Mike Lee's Mission: Rescue the Constitution From Government

Congress regulates toilets.  It regulates lightbulbs.  It regulates dishwashers.  It regulates showerheads, and it even regulates the living conditions for the two-inch pupfish that calls Tucson, Ariz., home.
No serious political observer would ever suggest that that’s what John Adams and crew had in mind when they set up America’s constitutional republic—a government so large that it sends out edicts mandating the removal of phosphates from dishwasher detergent.
“The question of ‘Is this constitutional?’ has become synonymous with the question, ‘Will the Supreme Court tolerate this?’ ” Sen. Mike Lee told HUMAN EVENTS.  “With the government, it’s imperative that we always ask that question [of constitutionality], especially with the federal government, because as our Founding Fathers understood,” continued Lee, “whenever government expands, it does so at the expense of our individual liberty.”
But that’s what we have today—a government expanding at the expense of individual liberty.  So what went wrong?

For the first 130 years of the republic, Congress adhered strictly to the principle that the federal government has limited powers, charged with overseeing such items as national defense and regulating trades between the states and foreign nations.
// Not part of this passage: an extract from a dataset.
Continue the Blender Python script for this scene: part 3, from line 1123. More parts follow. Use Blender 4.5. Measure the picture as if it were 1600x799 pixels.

That all began to change during the New Deal era when FDR forced the Supreme Court to adopt a more expansive view of the Commerce Clause of the Constitution.
“The Court said, in essence, any activity that when measured in the aggregate, when replicated across every state, substantially affects interstate commerce, and is subject to regulation by Congress,” explained the freshman senator from Utah.  “When it’s translated into common everyday English, it basically means Congress can regulate pretty much anything it wants.”
Lee told HUMAN EVENTS that the first step toward constitutional fidelity is to limit “the pot of money of which Congress has access to every year.”
Sounds great, but how does the country return to its roots when Democrats, and their allies, respond to budgetary reforms and spending cuts by referring to conservatives as “terrorists,” “barbarians” and “sons of bitches?”
“You have to remember that any political party is only as powerful as its ideas are compelling and resonate with voters,” said Lee, whose first book, The Freedom Agenda, has been released.  “Those ideas are not the ideas that the voters in America are likely to view as powerful, as capable of transforming America into what it needs to become, of healing our economy and protecting our liberty.”